Wednesday, July 13, 2005

Space Shuttle Launch

A good friend from Jacksonville, FL was in town two weeks ago. He is an executive with a major NASA contractor, so we talked about today's space shuttle launch over breakfast. He had visited the shuttle two days before we got together, so we had a pretty interesting conversation.

He was able to enter the orbiter during his visit, and he confirms it is a very tight space. He also said that there are seven baskets on zip lines right beside the shuttle, so the astronauts can escape to the ground in case of serious trouble right before a scheduled launch.

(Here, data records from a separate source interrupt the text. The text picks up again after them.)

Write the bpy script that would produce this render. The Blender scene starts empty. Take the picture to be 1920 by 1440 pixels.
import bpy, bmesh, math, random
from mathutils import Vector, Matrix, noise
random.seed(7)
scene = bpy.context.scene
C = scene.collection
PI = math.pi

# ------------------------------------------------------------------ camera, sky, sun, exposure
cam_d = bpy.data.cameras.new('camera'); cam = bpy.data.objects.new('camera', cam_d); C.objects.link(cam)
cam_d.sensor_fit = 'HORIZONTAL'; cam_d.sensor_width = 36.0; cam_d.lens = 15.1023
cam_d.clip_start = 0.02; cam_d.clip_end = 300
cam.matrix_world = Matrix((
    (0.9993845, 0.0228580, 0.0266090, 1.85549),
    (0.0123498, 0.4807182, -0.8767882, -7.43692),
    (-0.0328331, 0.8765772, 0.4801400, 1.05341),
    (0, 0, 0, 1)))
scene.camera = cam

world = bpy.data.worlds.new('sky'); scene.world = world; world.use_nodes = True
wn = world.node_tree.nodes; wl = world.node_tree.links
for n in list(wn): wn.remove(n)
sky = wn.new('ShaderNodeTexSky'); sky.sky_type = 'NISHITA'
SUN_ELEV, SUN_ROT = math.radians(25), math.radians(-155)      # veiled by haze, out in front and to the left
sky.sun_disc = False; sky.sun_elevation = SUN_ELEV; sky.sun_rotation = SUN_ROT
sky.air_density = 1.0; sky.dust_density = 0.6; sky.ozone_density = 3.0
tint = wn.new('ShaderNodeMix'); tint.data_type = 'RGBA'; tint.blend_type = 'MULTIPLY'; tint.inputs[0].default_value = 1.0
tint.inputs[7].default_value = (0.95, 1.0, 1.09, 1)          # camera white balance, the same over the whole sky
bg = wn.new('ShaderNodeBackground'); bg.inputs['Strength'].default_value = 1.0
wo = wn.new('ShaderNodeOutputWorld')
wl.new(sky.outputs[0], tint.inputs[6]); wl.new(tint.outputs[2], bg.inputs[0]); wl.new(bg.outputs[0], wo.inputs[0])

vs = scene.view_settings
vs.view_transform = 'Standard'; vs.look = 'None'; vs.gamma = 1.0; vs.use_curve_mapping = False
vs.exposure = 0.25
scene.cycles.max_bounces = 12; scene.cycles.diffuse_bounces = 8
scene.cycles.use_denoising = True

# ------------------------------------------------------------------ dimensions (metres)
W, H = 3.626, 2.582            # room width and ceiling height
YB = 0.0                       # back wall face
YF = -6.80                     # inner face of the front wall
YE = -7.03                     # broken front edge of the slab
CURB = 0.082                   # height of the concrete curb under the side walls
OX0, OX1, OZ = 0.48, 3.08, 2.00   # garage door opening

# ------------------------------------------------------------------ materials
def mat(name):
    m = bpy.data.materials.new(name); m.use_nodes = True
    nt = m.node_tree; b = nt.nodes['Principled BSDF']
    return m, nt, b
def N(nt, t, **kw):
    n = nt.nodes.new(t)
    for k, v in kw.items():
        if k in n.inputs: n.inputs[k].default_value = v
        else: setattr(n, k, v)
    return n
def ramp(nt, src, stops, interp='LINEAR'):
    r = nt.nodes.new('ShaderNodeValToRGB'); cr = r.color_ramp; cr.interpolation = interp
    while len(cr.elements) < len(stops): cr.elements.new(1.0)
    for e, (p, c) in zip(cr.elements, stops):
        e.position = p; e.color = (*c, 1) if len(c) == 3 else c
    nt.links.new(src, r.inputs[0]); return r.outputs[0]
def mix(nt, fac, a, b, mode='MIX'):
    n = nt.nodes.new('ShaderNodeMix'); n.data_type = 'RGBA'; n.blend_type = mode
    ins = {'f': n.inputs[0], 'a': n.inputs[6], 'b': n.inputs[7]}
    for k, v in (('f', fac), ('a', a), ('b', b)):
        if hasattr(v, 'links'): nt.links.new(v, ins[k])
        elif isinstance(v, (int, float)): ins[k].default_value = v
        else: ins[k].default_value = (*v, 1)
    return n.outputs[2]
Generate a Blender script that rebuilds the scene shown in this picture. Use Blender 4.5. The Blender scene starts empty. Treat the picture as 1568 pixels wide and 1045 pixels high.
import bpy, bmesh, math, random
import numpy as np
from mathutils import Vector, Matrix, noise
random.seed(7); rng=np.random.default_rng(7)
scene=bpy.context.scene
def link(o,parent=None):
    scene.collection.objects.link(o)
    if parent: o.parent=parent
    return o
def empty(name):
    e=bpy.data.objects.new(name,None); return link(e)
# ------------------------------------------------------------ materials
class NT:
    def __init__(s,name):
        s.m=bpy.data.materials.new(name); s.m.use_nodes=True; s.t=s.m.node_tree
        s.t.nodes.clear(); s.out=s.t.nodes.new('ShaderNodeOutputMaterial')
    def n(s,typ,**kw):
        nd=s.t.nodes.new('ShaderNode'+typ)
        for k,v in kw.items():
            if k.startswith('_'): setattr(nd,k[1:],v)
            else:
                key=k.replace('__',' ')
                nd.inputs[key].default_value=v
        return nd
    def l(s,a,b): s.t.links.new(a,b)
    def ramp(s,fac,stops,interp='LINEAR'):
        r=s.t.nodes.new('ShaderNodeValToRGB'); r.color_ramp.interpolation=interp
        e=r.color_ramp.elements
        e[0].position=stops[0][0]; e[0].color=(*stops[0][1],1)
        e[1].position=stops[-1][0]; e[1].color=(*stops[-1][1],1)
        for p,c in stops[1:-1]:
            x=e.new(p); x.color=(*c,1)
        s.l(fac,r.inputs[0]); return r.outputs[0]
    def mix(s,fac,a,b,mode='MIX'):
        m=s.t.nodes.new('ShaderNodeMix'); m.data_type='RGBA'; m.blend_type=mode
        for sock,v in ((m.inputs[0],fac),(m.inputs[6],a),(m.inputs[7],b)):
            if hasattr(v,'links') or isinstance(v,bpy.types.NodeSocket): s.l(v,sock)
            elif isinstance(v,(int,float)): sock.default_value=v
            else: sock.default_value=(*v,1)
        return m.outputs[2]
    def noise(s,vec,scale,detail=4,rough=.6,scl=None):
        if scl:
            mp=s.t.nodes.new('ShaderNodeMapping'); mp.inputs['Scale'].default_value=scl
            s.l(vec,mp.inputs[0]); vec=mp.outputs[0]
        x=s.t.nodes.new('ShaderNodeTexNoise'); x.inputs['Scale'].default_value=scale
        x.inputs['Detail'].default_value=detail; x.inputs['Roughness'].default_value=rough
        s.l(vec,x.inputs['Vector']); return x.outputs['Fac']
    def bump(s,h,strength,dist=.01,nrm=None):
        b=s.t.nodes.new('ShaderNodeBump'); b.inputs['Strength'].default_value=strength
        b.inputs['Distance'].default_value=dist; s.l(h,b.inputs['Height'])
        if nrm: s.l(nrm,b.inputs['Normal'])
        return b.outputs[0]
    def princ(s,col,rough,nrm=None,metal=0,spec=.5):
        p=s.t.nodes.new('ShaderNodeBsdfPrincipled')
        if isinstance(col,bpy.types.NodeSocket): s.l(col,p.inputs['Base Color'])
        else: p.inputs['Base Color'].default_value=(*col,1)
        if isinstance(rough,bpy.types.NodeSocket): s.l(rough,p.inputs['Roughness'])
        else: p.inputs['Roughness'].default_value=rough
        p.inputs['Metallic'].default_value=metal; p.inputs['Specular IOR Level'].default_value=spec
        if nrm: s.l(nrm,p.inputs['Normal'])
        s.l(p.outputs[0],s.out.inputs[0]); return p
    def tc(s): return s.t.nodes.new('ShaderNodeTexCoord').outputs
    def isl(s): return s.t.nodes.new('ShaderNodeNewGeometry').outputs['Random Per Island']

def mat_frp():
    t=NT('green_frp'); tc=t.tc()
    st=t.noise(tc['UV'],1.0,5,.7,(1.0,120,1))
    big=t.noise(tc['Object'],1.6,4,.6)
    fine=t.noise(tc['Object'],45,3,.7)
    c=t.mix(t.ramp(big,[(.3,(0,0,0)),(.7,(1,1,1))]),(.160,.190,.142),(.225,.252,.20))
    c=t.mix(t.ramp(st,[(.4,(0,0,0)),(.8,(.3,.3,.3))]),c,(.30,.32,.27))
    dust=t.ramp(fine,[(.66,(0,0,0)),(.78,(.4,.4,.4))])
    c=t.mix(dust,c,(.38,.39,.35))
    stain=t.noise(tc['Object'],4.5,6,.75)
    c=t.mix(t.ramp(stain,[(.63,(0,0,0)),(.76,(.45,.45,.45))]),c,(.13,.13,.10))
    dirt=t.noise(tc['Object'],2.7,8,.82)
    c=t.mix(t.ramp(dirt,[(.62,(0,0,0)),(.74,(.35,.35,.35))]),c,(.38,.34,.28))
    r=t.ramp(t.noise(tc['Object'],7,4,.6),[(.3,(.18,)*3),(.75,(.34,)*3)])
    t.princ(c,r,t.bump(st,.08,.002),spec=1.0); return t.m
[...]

His company developed a system to pump one million gallons of water into the shuttle just before lift off. As the solid rocket booster fires, the water removes much of the heat by converting to steam, then their system evacuates all that steam just before the shuttle lifts off the launching pad. That is the white plume you see coming from the bottom of the shuttle. His company is also responsible for the launching pad and elevator/bridge that allows the astronauts to get in the shuttle.

He mentioned that the government's internal safety review was less than stellar, as NASA continues to allow many items deemed non-critical to vary from design. As I recall, NASA also previously deemed low temperatures in 1986 and a loss of foam insulation in 2003 non-critical.

I hope that today's scheduled launch sends these astronauts safely into space and that there return is just as smooth.